**Task prompt**
Transcribe the material below exactly as it appears.

***** Data for this task *****

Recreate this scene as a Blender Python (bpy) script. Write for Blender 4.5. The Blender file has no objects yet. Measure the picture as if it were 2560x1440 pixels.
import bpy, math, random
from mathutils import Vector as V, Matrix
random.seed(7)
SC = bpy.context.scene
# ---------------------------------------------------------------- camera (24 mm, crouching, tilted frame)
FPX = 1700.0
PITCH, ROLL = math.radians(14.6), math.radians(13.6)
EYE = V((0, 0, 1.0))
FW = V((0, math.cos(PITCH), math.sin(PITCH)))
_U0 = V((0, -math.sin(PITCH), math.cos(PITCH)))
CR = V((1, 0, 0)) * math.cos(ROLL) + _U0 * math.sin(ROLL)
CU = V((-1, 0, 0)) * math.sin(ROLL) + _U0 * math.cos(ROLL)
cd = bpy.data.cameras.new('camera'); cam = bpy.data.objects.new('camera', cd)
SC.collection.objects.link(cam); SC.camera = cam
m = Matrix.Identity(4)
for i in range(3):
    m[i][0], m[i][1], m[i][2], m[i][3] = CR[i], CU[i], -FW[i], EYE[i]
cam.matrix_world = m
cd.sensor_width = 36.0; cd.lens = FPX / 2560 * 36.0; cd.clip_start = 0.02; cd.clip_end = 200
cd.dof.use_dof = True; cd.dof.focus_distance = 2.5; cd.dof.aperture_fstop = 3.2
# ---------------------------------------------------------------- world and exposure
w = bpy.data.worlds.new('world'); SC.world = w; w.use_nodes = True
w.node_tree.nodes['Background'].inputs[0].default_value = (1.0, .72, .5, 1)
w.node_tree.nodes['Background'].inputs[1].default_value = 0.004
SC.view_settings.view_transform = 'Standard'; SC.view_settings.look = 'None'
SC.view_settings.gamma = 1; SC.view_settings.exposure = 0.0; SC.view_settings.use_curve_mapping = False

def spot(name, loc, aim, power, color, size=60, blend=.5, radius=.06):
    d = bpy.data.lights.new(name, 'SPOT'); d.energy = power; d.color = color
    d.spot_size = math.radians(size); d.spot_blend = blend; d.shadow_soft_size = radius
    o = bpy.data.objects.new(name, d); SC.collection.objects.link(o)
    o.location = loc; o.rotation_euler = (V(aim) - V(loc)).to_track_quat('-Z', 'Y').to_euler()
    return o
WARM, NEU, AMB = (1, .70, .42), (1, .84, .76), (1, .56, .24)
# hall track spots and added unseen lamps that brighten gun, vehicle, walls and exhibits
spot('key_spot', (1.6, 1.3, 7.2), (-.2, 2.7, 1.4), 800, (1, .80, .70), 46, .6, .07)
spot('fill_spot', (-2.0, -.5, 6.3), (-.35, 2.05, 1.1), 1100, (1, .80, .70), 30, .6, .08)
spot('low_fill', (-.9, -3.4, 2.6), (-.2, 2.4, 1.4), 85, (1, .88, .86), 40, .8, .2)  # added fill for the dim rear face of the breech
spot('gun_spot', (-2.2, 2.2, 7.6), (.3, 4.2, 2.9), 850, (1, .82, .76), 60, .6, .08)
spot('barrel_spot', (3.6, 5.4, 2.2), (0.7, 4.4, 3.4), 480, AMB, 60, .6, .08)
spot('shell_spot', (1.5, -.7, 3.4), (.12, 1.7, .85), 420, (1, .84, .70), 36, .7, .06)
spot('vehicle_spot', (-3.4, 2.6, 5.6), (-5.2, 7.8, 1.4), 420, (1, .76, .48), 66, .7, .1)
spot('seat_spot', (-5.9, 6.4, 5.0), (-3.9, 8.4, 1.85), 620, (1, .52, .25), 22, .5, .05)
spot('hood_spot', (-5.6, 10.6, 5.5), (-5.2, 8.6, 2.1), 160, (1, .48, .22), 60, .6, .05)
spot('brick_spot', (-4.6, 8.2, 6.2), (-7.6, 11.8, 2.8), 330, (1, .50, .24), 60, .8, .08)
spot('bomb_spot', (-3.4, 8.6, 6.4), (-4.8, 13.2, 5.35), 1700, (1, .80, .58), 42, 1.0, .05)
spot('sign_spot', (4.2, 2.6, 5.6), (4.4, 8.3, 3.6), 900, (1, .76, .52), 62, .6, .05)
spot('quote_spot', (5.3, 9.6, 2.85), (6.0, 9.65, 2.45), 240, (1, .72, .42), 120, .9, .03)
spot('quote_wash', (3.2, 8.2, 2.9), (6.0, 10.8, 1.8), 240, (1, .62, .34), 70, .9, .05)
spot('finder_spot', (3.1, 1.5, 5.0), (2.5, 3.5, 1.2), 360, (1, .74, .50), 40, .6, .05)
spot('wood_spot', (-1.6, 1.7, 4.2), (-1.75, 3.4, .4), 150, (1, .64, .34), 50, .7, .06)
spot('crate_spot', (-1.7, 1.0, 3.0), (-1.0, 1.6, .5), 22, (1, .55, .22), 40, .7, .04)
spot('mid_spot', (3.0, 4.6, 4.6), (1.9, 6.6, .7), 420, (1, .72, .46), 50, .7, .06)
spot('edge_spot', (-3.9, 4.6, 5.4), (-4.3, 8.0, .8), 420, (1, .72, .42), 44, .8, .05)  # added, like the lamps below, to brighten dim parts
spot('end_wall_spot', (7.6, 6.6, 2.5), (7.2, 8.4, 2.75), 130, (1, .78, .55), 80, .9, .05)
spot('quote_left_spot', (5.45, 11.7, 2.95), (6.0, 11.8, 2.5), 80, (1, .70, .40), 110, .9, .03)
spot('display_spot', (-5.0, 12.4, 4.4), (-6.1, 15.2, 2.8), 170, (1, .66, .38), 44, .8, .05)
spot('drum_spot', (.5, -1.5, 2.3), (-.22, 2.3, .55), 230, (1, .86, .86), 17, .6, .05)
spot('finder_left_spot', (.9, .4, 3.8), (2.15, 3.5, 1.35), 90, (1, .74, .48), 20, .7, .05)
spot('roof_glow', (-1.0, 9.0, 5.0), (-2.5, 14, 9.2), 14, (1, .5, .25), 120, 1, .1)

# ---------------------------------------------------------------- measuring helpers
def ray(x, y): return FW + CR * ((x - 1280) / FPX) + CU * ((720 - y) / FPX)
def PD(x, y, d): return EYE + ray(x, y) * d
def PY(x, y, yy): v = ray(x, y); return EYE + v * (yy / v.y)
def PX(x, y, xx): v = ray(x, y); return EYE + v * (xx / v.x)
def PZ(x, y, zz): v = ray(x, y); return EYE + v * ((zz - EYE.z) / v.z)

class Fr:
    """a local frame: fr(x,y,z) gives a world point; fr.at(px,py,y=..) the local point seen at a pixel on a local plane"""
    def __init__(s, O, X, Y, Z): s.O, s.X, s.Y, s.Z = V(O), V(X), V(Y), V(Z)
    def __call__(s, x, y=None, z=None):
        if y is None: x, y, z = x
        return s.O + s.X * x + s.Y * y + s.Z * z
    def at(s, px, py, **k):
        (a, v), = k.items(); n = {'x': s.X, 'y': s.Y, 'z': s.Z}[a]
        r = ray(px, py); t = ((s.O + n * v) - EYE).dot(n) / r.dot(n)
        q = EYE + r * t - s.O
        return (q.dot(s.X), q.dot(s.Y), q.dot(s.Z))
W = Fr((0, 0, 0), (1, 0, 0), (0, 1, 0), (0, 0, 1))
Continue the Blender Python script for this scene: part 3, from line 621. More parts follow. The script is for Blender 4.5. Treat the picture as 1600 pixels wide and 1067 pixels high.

*****

**Written solution**
Recreate this scene as a Blender Python (bpy) script. Write for Blender 4.5. The Blender file has no objects yet. Measure the picture as if it were 2560x1440 pixels.
import bpy, math, random
from mathutils import Vector as V, Matrix
random.seed(7)
SC = bpy.context.scene
# ---------------------------------------------------------------- camera (24 mm, crouching, tilted frame)
FPX = 1700.0
PITCH, ROLL = math.radians(14.6), math.radians(13.6)
EYE = V((0, 0, 1.0))
FW = V((0, math.cos(PITCH), math.sin(PITCH)))
_U0 = V((0, -math.sin(PITCH), math.cos(PITCH)))
CR = V((1, 0, 0)) * math.cos(ROLL) + _U0 * math.sin(ROLL)
CU = V((-1, 0, 0)) * math.sin(ROLL) + _U0 * math.cos(ROLL)
cd = bpy.data.cameras.new('camera'); cam = bpy.data.objects.new('camera', cd)
SC.collection.objects.link(cam); SC.camera = cam
m = Matrix.Identity(4)
for i in range(3):
    m[i][0], m[i][1], m[i][2], m[i][3] = CR[i], CU[i], -FW[i], EYE[i]
cam.matrix_world = m
cd.sensor_width = 36.0; cd.lens = FPX / 2560 * 36.0; cd.clip_start = 0.02; cd.clip_end = 200
cd.dof.use_dof = True; cd.dof.focus_distance = 2.5; cd.dof.aperture_fstop = 3.2
# ---------------------------------------------------------------- world and exposure
w = bpy.data.worlds.new('world'); SC.world = w; w.use_nodes = True
w.node_tree.nodes['Background'].inputs[0].default_value = (1.0, .72, .5, 1)
w.node_tree.nodes['Background'].inputs[1].default_value = 0.004
SC.view_settings.view_transform = 'Standard'; SC.view_settings.look = 'None'
SC.view_settings.gamma = 1; SC.view_settings.exposure = 0.0; SC.view_settings.use_curve_mapping = False

def spot(name, loc, aim, power, color, size=60, blend=.5, radius=.06):
    d = bpy.data.lights.new(name, 'SPOT'); d.energy = power; d.color = color
    d.spot_size = math.radians(size); d.spot_blend = blend; d.shadow_soft_size = radius
    o = bpy.data.objects.new(name, d); SC.collection.objects.link(o)
    o.location = loc; o.rotation_euler = (V(aim) - V(loc)).to_track_quat('-Z', 'Y').to_euler()
    return o
WARM, NEU, AMB = (1, .70, .42), (1, .84, .76), (1, .56, .24)
# hall track spots and added unseen lamps that brighten gun, vehicle, walls and exhibits
spot('key_spot', (1.6, 1.3, 7.2), (-.2, 2.7, 1.4), 800, (1, .80, .70), 46, .6, .07)
spot('fill_spot', (-2.0, -.5, 6.3), (-.35, 2.05, 1.1), 1100, (1, .80, .70), 30, .6, .08)
spot('low_fill', (-.9, -3.4, 2.6), (-.2, 2.4, 1.4), 85, (1, .88, .86), 40, .8, .2)  # added fill for the dim rear face of the breech
spot('gun_spot', (-2.2, 2.2, 7.6), (.3, 4.2, 2.9), 850, (1, .82, .76), 60, .6, .08)
spot('barrel_spot', (3.6, 5.4, 2.2), (0.7, 4.4, 3.4), 480, AMB, 60, .6, .08)
spot('shell_spot', (1.5, -.7, 3.4), (.12, 1.7, .85), 420, (1, .84, .70), 36, .7, .06)
spot('vehicle_spot', (-3.4, 2.6, 5.6), (-5.2, 7.8, 1.4), 420, (1, .76, .48), 66, .7, .1)
spot('seat_spot', (-5.9, 6.4, 5.0), (-3.9, 8.4, 1.85), 620, (1, .52, .25), 22, .5, .05)
spot('hood_spot', (-5.6, 10.6, 5.5), (-5.2, 8.6, 2.1), 160, (1, .48, .22), 60, .6, .05)
spot('brick_spot', (-4.6, 8.2, 6.2), (-7.6, 11.8, 2.8), 330, (1, .50, .24), 60, .8, .08)
spot('bomb_spot', (-3.4, 8.6, 6.4), (-4.8, 13.2, 5.35), 1700, (1, .80, .58), 42, 1.0, .05)
spot('sign_spot', (4.2, 2.6, 5.6), (4.4, 8.3, 3.6), 900, (1, .76, .52), 62, .6, .05)
spot('quote_spot', (5.3, 9.6, 2.85), (6.0, 9.65, 2.45), 240, (1, .72, .42), 120, .9, .03)
spot('quote_wash', (3.2, 8.2, 2.9), (6.0, 10.8, 1.8), 240, (1, .62, .34), 70, .9, .05)
spot('finder_spot', (3.1, 1.5, 5.0), (2.5, 3.5, 1.2), 360, (1, .74, .50), 40, .6, .05)
spot('wood_spot', (-1.6, 1.7, 4.2), (-1.75, 3.4, .4), 150, (1, .64, .34), 50, .7, .06)
spot('crate_spot', (-1.7, 1.0, 3.0), (-1.0, 1.6, .5), 22, (1, .55, .22), 40, .7, .04)
spot('mid_spot', (3.0, 4.6, 4.6), (1.9, 6.6, .7), 420, (1, .72, .46), 50, .7, .06)
spot('edge_spot', (-3.9, 4.6, 5.4), (-4.3, 8.0, .8), 420, (1, .72, .42), 44, .8, .05)  # added, like the lamps below, to brighten dim parts
spot('end_wall_spot', (7.6, 6.6, 2.5), (7.2, 8.4, 2.75), 130, (1, .78, .55), 80, .9, .05)
spot('quote_left_spot', (5.45, 11.7, 2.95), (6.0, 11.8, 2.5), 80, (1, .70, .40), 110, .9, .03)
spot('display_spot', (-5.0, 12.4, 4.4), (-6.1, 15.2, 2.8), 170, (1, .66, .38), 44, .8, .05)
spot('drum_spot', (.5, -1.5, 2.3), (-.22, 2.3, .55), 230, (1, .86, .86), 17, .6, .05)
spot('finder_left_spot', (.9, .4, 3.8), (2.15, 3.5, 1.35), 90, (1, .74, .48), 20, .7, .05)
spot('roof_glow', (-1.0, 9.0, 5.0), (-2.5, 14, 9.2), 14, (1, .5, .25), 120, 1, .1)

# ---------------------------------------------------------------- measuring helpers
def ray(x, y): return FW + CR * ((x - 1280) / FPX) + CU * ((720 - y) / FPX)
def PD(x, y, d): return EYE + ray(x, y) * d
def PY(x, y, yy): v = ray(x, y); return EYE + v * (yy / v.y)
def PX(x, y, xx): v = ray(x, y); return EYE + v * (xx / v.x)
def PZ(x, y, zz): v = ray(x, y); return EYE + v * ((zz - EYE.z) / v.z)

class Fr:
    """a local frame: fr(x,y,z) gives a world point; fr.at(px,py,y=..) the local point seen at a pixel on a local plane"""
    def __init__(s, O, X, Y, Z): s.O, s.X, s.Y, s.Z = V(O), V(X), V(Y), V(Z)
    def __call__(s, x, y=None, z=None):
        if y is None: x, y, z = x
        return s.O + s.X * x + s.Y * y + s.Z * z
    def at(s, px, py, **k):
        (a, v), = k.items(); n = {'x': s.X, 'y': s.Y, 'z': s.Z}[a]
        r = ray(px, py); t = ((s.O + n * v) - EYE).dot(n) / r.dot(n)
        q = EYE + r * t - s.O
        return (q.dot(s.X), q.dot(s.Y), q.dot(s.Z))
W = Fr((0, 0, 0), (1, 0, 0), (0, 1, 0), (0, 0, 1))
Continue the Blender Python script for this scene: part 3, from line 621. More parts follow. The script is for Blender 4.5. Treat the picture as 1600 pixels wide and 1067 pixels high.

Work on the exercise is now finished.